The erroneous concept of ‘strategic depth’ prompted our defence establishment to help and nurture the Afghan Taliban in order to have a friendly government in Kabul. A jihadi culture was thus established in Pakistan from where militants went to fight not only in Afghanistan but Kashmir as well. The saddest part of all this was the total oblivion of our governments and defence establishment to the pernicious long-term effects of this jihadi enterprise, carried out right under the nose of our authorities.
Saudi Arabia has no doubt been a good friend to Pakistan in its time of need but it has played a very dangerous role in radicalising our society and in financing Wahabi and Deobandi projects. Saudi largess was lavishly used to set up rabidly anti-Shia militant outfits like Lashkar-e-Jhangvi, which have been involved in a full-scale genocide of Shias.
Our army and its intelligence agencies were involved in setting up an alliance of right-wing parties — the IJI, against a more secular PPP. The right-wing Pakistan Tehreek-e-Insaaf (PTI) it seems also has a share of its sympathisers in the defence establishment of Pakistan.

The turning point for Pakistan came after 9/11 when Musharraf, under US pressure, had to take a U-turn against the Afghan Taliban. Many of the Afghan Taliban, along with their al Qaeda supporters, took refuge in the Pakistani tribal areas. Very soon after, the Tehreek-e-Taliban Pakistan (TTP) was born, turning their guns towards the state of Pakistan. An existential threat to Pakistan from this religious militancy was thus created. The existence of our state, as well as our way of life, came under threat. Our successive governments and even our army did not respond to this threat as earnestly as was required because of the influence of right-wing religious and political forces. Pakistan suffered tremendous human and financial losses due to this delay in a decisive action against the militants.

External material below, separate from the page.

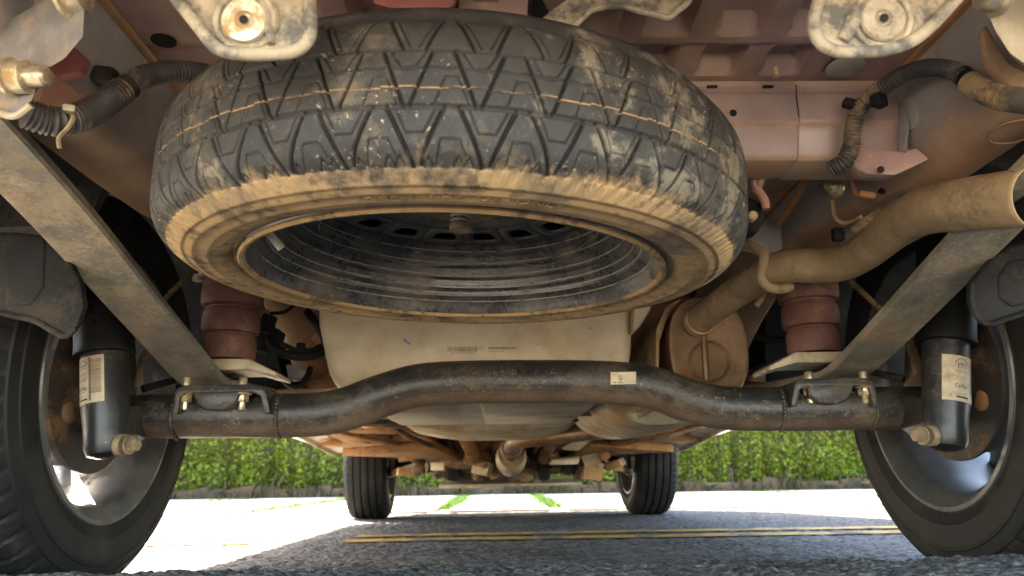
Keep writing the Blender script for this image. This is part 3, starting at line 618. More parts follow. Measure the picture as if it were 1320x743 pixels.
# plugs and swage rings pressed into the right rail
c = np.array([.4275, at(1190, 145, .775)[1]-.0, .556]); P('plug', g_lathe([(.020, 0), (.020, .0015), (.016, .0025), (0, .0025)], (.4262, .785, .556), (-1, 0, -.12), 28), M_plug, railR)
for cc, r_ in ((np.array([.478, .70, .4895]), .02),):
    P('swage_ring', g_tube([cc+np.array([math.cos(t)*r_, math.sin(t)*r_*1.3, -math.cos(t)*.003]) for t in np.linspace(0, 6.283, 17)], .0012, n=40, seg=6), M_dusty, railR)
P('grommet', g_lathe([(.006, .012), (.013, .010), (.0145, .003), (.0135, -.006), (.010, -.012), (.004, -.013)], at(1251, 76, .70), (-.8, -.6, -.2), 22, ), M_black, railR)
P('grommet_hole', g_lathe([(0, 0), (.0045, 0), (.0045, .001), (0, .001)], at(1244, 76, .6885), (-.5, -.8, -.3), 14), M_pink, railR)
P('clip', g_box(at(1133, 130, .735), (.016, .012, .014), rotz(.5)), M_black, railR, bevel=.002)

# ---- corrugated wiring conduits
cl = P('wiring_conduit', corr([at(32, 146, .55), at(55, 154, .56), at(80, 157, .57), at(112, 148, .59), at(140, 130, .61), at(158, 117, .62)], .0112, .0040), M_conduit)
P('conduit_end', corr([at(156, 118, .62), at(175, 104, .63), at(205, 95, .65), at(240, 93, .67), at(275, 98, .69)], .0100, .0040), M_conduit, cl)
P('tape_joint', g_tube([at(148, 124, .615), at(166, 111, .625)], .0114, n=8, seg=18), M_black, cl)
P('cable_tie', g_lathe([(.0118, -.003), (.0126, -.003), (.0126, .003), (.0118, .003)], at(90, 155, .578), unit(at(104, 151, .585)-at(78, 157, .57)), 22, close=True), M_yellowish, cl)
P('tie_tail', g_tube([at(86, 145, .565), at(95, 150, .56), at(88, 165, .562), at(76, 178, .565), at(77, 192, .566)], .0022, n=18, seg=6, flat=.5), M_tanbolt, cl)
P('tie_head', g_box(at(89, 141, .565), (.009, .007, .006), rotz(.4)), M_yellowish, cl, bevel=.001)
P('connector', g_box(at(137, 100, .66), (.020, .018, .017), roty(.15)), M_black, cl, bevel=.003)
cr = P('wiring_conduit', corr([at(1345, 133, .58), at(1318, 130, .60), at(1290, 126, .62), at(1262, 115, .64), at(1250, 107, .65)], .0105, .0040), M_conduit2)
P('conduit_sleeve', g_tube([at(1256, 111, .645), at(1240, 97, .66)], .0098, n=8, seg=18), M_black, cr)
P('conduit_run', corr([at(1243, 100, .655), at(1228, 91, .67), at(1200, 87, .69), at(1172, 93, .71), at(1148, 106, .73), at(1125, 122, .75), at(1108, 141, .765), at(1100, 165, .775), at(1097, 188, .785), at(1089, 207, .79), at(1070, 219, .80)], [.0082, .0082, .0082, .0088, .0092], .0038), M_conduit, cr)
P('cable_tie', g_box(at(1095, 134, .765), (.014, .01, .010), roty(.3)), M_black, cr, bevel=.002)
c3 = P('wiring_conduit', corr([at(1083, 311, .98), at(1100, 298, .96), at(1135, 273, .92), at(1180, 246, .87), at(1215, 232, .84), at(1232, 212, .82)], .0060, .0032, seg=12), M_conduit2)
P('connector', g_box(at(1080, 303, .97), (.014, .012, .018)), M_black, c3, bevel=.002)
P('connector', g_box(at(1243, 205, .82), (.03, .012, .010), roty(.3)), M_grey, c3, bevel=.002)
P('connector', g_box(at(1145, 245, .90), (.022, .012, .012), roty(.3)), M_black, c3, bevel=.002)

# ---- spring hangers
def hanger():
    h = holder('spring_hanger')
    pl = [(-30, 60), (0, 32), (52, 2), (62, -20), (112, -20), (108, 48), (84, 76), (60, 90), (50, 104), (42, 130), (28, 143), (8, 146), (-25, 132)]
    P('inner_plate', g_plate([at(a, b, .545-.0003*a) for a, b in pl], (-.014, .010, 0)), M_hang, h, bevel=.0025)
    P('lower_lip', g_tube([at(-20, 136, .537), at(5, 148, .535), at(22, 149, .532), at(40, 136, .53)], .0028, n=20, seg=8), M_yellowish, h)
    P('nut', g_lathe([(.0150, 0), (.0150, .003), (.0125, .0035), (.0125, .0155), (.011, .0165), (.0082, .0165), (.0082, .030), (.006, .032)], at(12, 100, .528), (1, -.12, -.05), 6+18), M_bright, h)
    P('nut', g_lathe([(.0155, 0), (.0155, .003), (.012, .004), (.012, .016), (.009, .018)], at(84, 0, .515), (1, -.2, .1), 24), M_bright, h)
    P('outer_plate', g_plate([[-.566, .53, .48], [-.566, .60, .49], [-.566, .60, .60], [-.566, .50, .60]], (.006, 0, 0)), M_grey, h, bevel=.002)
    P('red_tab', g_plate([at(82, 66, .60), at(96, 60, .60), at(111, 74, .60), at(105, 92, .60), at(70, 100, .60), at(62, 92, .60)], (0, .01, 0)), M_dullred, h, bevel=.002)
    P('bracket_web', g_plate([at(62, 92, .575), at(72, 98, .58), at(100, 118, .60), at(130, 122, .62), at(128, 138, .62), at(72, 134, .59), at(45, 140, .57)], (0, .012, 0)), M_pink, h, bevel=.002)
    h2 = holder('spring_hanger')
    P('inner_plate', g_plate([at(a, b, .55+.0003*(a-1320)) for a, b in [(1262, -20), (1272, 18), (1283, 42), (1300, 68), (1322, 84), (1360, 80), (1380, -20)]], (.012, .012, 0)), M_yellowish, h2, bevel=.004)
    P('nut', g_lathe([(.0155, 0), (.0155, .003), (.012, .004), (.012, .016), (.009, .018)], at(1290, -2, .525), (-1, -.2, .1), 24), M_bright, h2)
    P('outer_plate', g_plate([[.566, .53, .48], [.566, .60, .49], [.566, .60, .60], [.566, .50, .60]], (-.006, 0, 0)), M_grey, h2, bevel=.002)
    P('web', g_plate([at(1272, 30, .60), at(1300, 80, .61), at(1340, 100, .62), at(1340, 116, .62), at(1300, 110, .62), at(1274, 82, .61), at(1268, 40, .60)], (0, .01, 0)), M_dusty, h2, bevel=.003)
hanger()

# ---- bumper brackets (stamped plates reaching down into view)
def bumper_bracket(side):
    if side < 0:
        out = [(205, -30), (228, 0), (258, 38), (276, 60), (292, 69), (320, 73), (365, 72), (387, 66), (399, 52), (402, 36), (400, 0), (399, -30)]
        rib = [(325, -25), (340, 5), (346, 30), (350, 58)]; disc = (318, 30); rim = out
    else:
        out = [(1258, -30), (1232, 0), (1196, 38), (1172, 56), (1142, 67), (1110, 70), (1078, 69), (1058, 60), (1048, 42), (1047, 28), (1055, 0), (1060, -30)]
        rib = [(1122, -25), (1110, 5), (1098, 32), (1086, 52)]; disc = (1134, 28)
    Y = .43; V = [at(a, b, Y) for a, b in out]
    b = P('bumper_bracket', g_plate(V, (0, .004, .001)), M_bracket, bevel=.0012)
    P('rolled_edge', g_tube([v+np.array([0, -.0022, 0]) for v in V], .0042, n=90, seg=10), M_bracket, b)
    P('pressed_rib', g_tube([at(x, y, Y-.001) for x, y in rib], [.0075, .0065, .004], n=24, seg=10, flat=.6), M_bracket, b)
    c = at(*disc, Y)
    P('boss', g_lathe([(.0215, 0), (.0210, .003), (.0195, .0045), (.0170, .0040), (.0160, .0026), (.0158, .0022)], c, (0, -1, -.2), 40), M_bracket, b)
    P('washer', g_lathe([(.0148, .0), (.0148, .0045), (.0135, .0058), (.0060, .0058), (.0045, .0038), (0, .0036)], c, (0, -1, -.2), 36), M_bright if side < 0 else M_bracket, b)
    P('bolt_hole', g_lathe([(0, .0058), (.0028, .0058), (.0028, .0063), (0, .0063)], c, (0, -1, -.2), 14), M_dark, b, False)
    return b
for s in (-1, 1): bumper_bracket(s)
# central latch plate and red tail panel at the top of the picture
tp = P('tail_panel', g_plate([at(475, -30, .60), at(480, 5, .60), at(500, 11, .60), at(575, 13, .60), at(586, 8, .60), at(592, -30, .60)], (0, .02, .01)), M_dullred, bevel=.004)
P('tail_reinforcement', g_plate([at(590, -25, .64), at(592, 16, .64), at(680, 24, .64), at(682, -25, .64)], (0, .01, 0)), M_paint, bevel=.002)
lk = P('winch_bracket', g_plate([at(690, 30, .60), at(712, 12, .60), at(735, -4, .60), at(740, -30, .60), at(900, -30, .60), at(885, 6, .60), at(872, 16, .60), at(862, 24, .60), at(848, 20, .60), at(822, 14, .60), at(805, 9, .60), at(785, 9, .60), at(765, 14, .60), at(748, 27, .60), at(735, 40, .60)], (0, .006, .002)), M_bracket, bevel=.002)
P('rolled_edge', g_tube([at(735, 40, .597), at(748, 26, .597), at(766, 12, .597), at(800, 8, .597), at(822, 14, .597), at(848, 20, .597), at(862, 23, .597), at(872, 15, .597), at(886, 4, .597), at(898, -20, .597)], .003, n=40, seg=8), M_bracket, lk)
P('dark_gap', g_box(at(700, -5, .66), (.02, .01, .06)), M_dark, lk, False)

# ---- fuel tank
def tank():
    y0, y1 = 1.365, 1.96
    def prof(y, dz=0, k=1.0):
        return [[-.385, y, .60], [.205, y, .60], [.205, y, .47], [.195, y, .36], [.165, y, .318], [.05, y, .300+dz], [-.25, y, .300+dz], [-.325, y, .312], [-.352, y, .345], [-.375, y, .44]]
    t = P('fuel_tank', loft([prof(y0), prof(y1)]), M_tank, bevel=.022, seg=5, ang=60)
    # moulded corner pad, bottom ribs, strap
    P('bottom_rib', g_plate([[-.29, 1.45, .2965], [-.12, 1.45, .2965], [-.14, 1.90, .2965], [-.29, 1.90, .2965]], (0, 0, .02)), M_tank, t, bevel=.006)
    P('bottom_rib', g_plate([[-.08, 1.45, .2955], [.14, 1.45, .2955], [.13, 1.90, .2955], [-.08, 1.90, .2955]], (0, 0, .02)), M_tank, t, bevel=.006)
    P('seam_flange', g_box((-.08, 1.972, .312), (.62, .022, .012)), M_black, t, bevel=.003)
    P('corner_pad', g_plate([at(818, 393, 1.33), at(842, 388, 1.35), at(838, 400, 1.35), at(826, 420, 1.35), at(815, 430, 1.345)], (0, .04, 0)), M_tank, t, bevel=.004)
    # barcode, part code and crayon mark on the tank's rear face
    yy = y0-.0006; bars = []
    x = 577.0
    while x < 615:
        w = random.choice((.5, .9, 1.3)); bars.append(g_plate([at(x, 447.5, yy), at(x+w, 447.5, yy), at(x+w, 453.5, yy), at(x, 453.5, yy)], (0, .0004, 0))); x += w+random.choice((.5, .8, 1.1))
    bars.append(g_plate([at(580, 455, yy), at(612, 455, yy), at(612, 455.7, yy), at(580, 455.7, yy)], (0, .0004, 0)))
    P('barcode', join(*bars), M_greyink, t, False)
    tx = []
    for px in range(630, 666, 3):
        tx.append(g_plate([at(px, 447.6, yy), at(px+2.2, 447.6, yy), at(px+2.2, 450.4, yy), at(px, 450.4, yy)], (0, .0004, 0)))
    for px in range(630, 651, 3): tx.append(g_plate([at(px, 452.3, yy), at(px+1.8, 452.3, yy), at(px+1.8, 453.4, yy), at(px, 453.4, yy)], (0, .0004, 0)))
    ring = [at(621+math.cos(k/10*6.283)*2.6, 449.5+math.sin(k/10*6.283)*2.6, yy) for k in range(11)]
    tx.append(g_tube(ring, .0004, n=22, seg=4))
    P('printed_code', join(*tx), M_greyink, t, False)
    P('crayon_mark', g_plate([at(519, 437, yy), at(523, 438, yy), at(530, 444, yy), at(528, 445, yy), at(522, 441, yy)], (0, .0004, 0)), M_blue, t, False)
    sm = []
    for (px, py, w, h) in ((691, 443, 1.2, 2.2), (758, 423, 1.2, 2), (762, 421.5, 1.2, 2.6)): sm.append(g_plate([at(px, py, yy), at(px+w, py+.5, yy), at(px+w, py+h, yy), at(px, py+h-.4, yy)], (0, .0004, 0)))
    P('smudge', join(*sm), M_ink, t, False)
tank()
P('tank_shield', loft([[[-.30, y, .31], [.16, y, .31], [.12, y, .297], [.02, y, .290-d], [-.16, y, .290-d], [-.24, y, .298]] for y, d in ((2.02, 0), (2.2, .008), (2.42, .004))]), M_shield, bevel=.004)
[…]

Even in the present North Waziristan operation it seems the army forced the hand of the PML-N government to agree to a full-fledged operation rather than wasting more time. Many religious parties like the JI and JUI-F are still against the operation. The PTI has very reluctantly and perhaps insincerely supported the operation. The deliberate overplay of the religious card by various governments and state institutions has led our society to become reactionary and intolerant. In the absence of any counter-narrative by our governments, the retrogressive jihadi narrative preached by religious parties and militant outfits holds the field in Pakistan.

In my opinion, we need to go back to the narrative of a modern Muslim nation state. It will not be easy as the theocratic forces are so well entrenched. The combination of jihadi culture and weak state institutions has led to stiff resistance towards modernisation in education and outlook, so essential for survival and progress of a society as complex as ours.